Tuesday, July 22, 2008

Flashback

Moscow, Russia - My last day in Russia. Thank God I remembered to pay my shtraf - the fine that I got for making an illegal turn while driving in Vladimir. (If you missed that story, click here.) The officer promised me that I would not be allowed to leave the country if I tried to go through passport control without paying.
To pay a traffic ticket (or a gas bill, or a tax fine, or just about any official payment), you must go to an outlet of Sberbank, the largest bank in Russia, still owned and operated by the government. Frankly, it's nice that a few places like Sberbank still exist, to remind us of what Russia used to be (other places that can serve the same purpose include the train station and the post office). Here is what I mean.
I show up at the Sberbank on a Tuesday afternoon at about 2:50pm. The bank is closed for pereriv. The pereriv is the infamous "break" that the entire service sector used to take for an hour - usually from 1pm to 2pm, but maybe earlier, maybe later. Back in the day, all stores, banks, museums and offices would close for an hour (or two) so the staff could eat lunch. These days, the pereriv is rare indeed. Most places have figured out that the lunch hour is actually when people want to run errands and go shopping, so it's convenient for them to stay open. But not Sberbank.
Since the bank will re-open in ten minutes, I decide to wait. Of course, everybody else has the same idea, and slowly a crowd gathers on the sidewalk in front of Sberbank. Finally, when they unlock the doors, thirty people mob the door and push their way inside. I am right up there in the thick of it... There is no way I am going to get stuck behind thirty people filing their taxes.

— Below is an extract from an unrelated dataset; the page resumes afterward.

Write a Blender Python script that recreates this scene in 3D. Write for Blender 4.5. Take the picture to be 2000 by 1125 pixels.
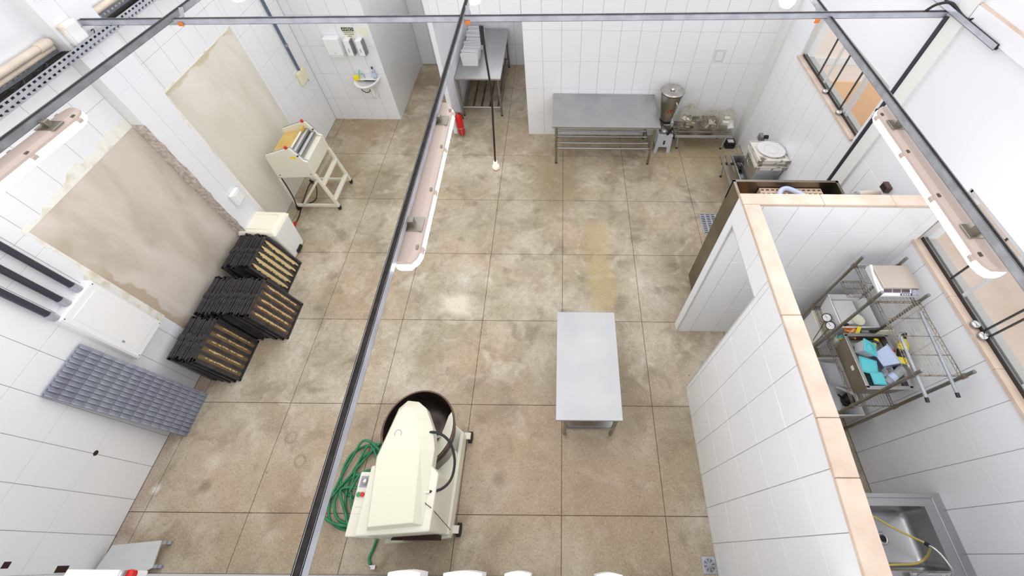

Inside, there are six different windows, each doing some different function, spelled out very specifically on a sign above the window. I have no idea what these signs mean. I'm sure this is partly due to a shortcoming in my Russian language skills. But in my defense, I notice many people - Russians - wandering from window to window, asking the tellers if they can perform this function or that function, and being directed to one place or another. So it's not just me.
Anyway, I have no idea where to go, so I go immediately to the window where there are no people. This is a risky move - perhaps nobody is standing in line there because that window irrelevent or useless; perhaps I would be better off following the masses into a longer but more functional queue. But I decide to go for it - at the very least I can ask the teller where I need to go.
"Devushka, can I pay a traffic ticket here?" I ask her, showing her my ticket through the window. She very kindly informs me that I have to fill out a kvitantsia (receipt). When my reaction is confused, she even gives me the form I need. Clearly I made the right decision.
Filling out the form is excrutiating. There are about a hundred different bank codes, account numbers and addresses, all of which are abbreviated in a variety of different ways, all of which must be copied from my traffic ticket to the kvitantsia form. It takes me at least 20 minutes of painstaking examination of one piece of paper, then the other, and copying strings of numbers in careful succession. I make a few mistakes, so I have to cross things out, which I'm sure will invalidate this particular kvitantsia, but I try not to think about that.
In the meantime, a big line has formed at this window. The teller continues to serve other customers, but I refuse to the budge from my spot at the window, knowing that I will later need to reclaim her attention.
Finally, I have filled in almost every form on the blank. But there is one request that I just don't understand, and I can't find it anywhere on the traffic ticket I am copying. I expertly cut back into line. "Can you help me please? I don't understand what I am supposed to write here."
She looks at the documents for one second and then answers "I can fill this all for you but it will cost you 10 rubles. Do you want it?" This is clearly one of the best bargains in Russia. Of course I want it, devushka! Why didn't you tell me that 20 minutes ago? Unfortunately, all the people behind me then have to wait while she fills out my form on her computer. But honestly, that has happened to me thousands of times - what goes around comes around!
Finally, the nice teller completes all of my forms and gives me several very official looking documents to prove that I have paid. So now I can feel confident that they will let me leave the country. That's the last thing you want... to get thrown into jail for trying to skip out on a 100-ruble traffic fine.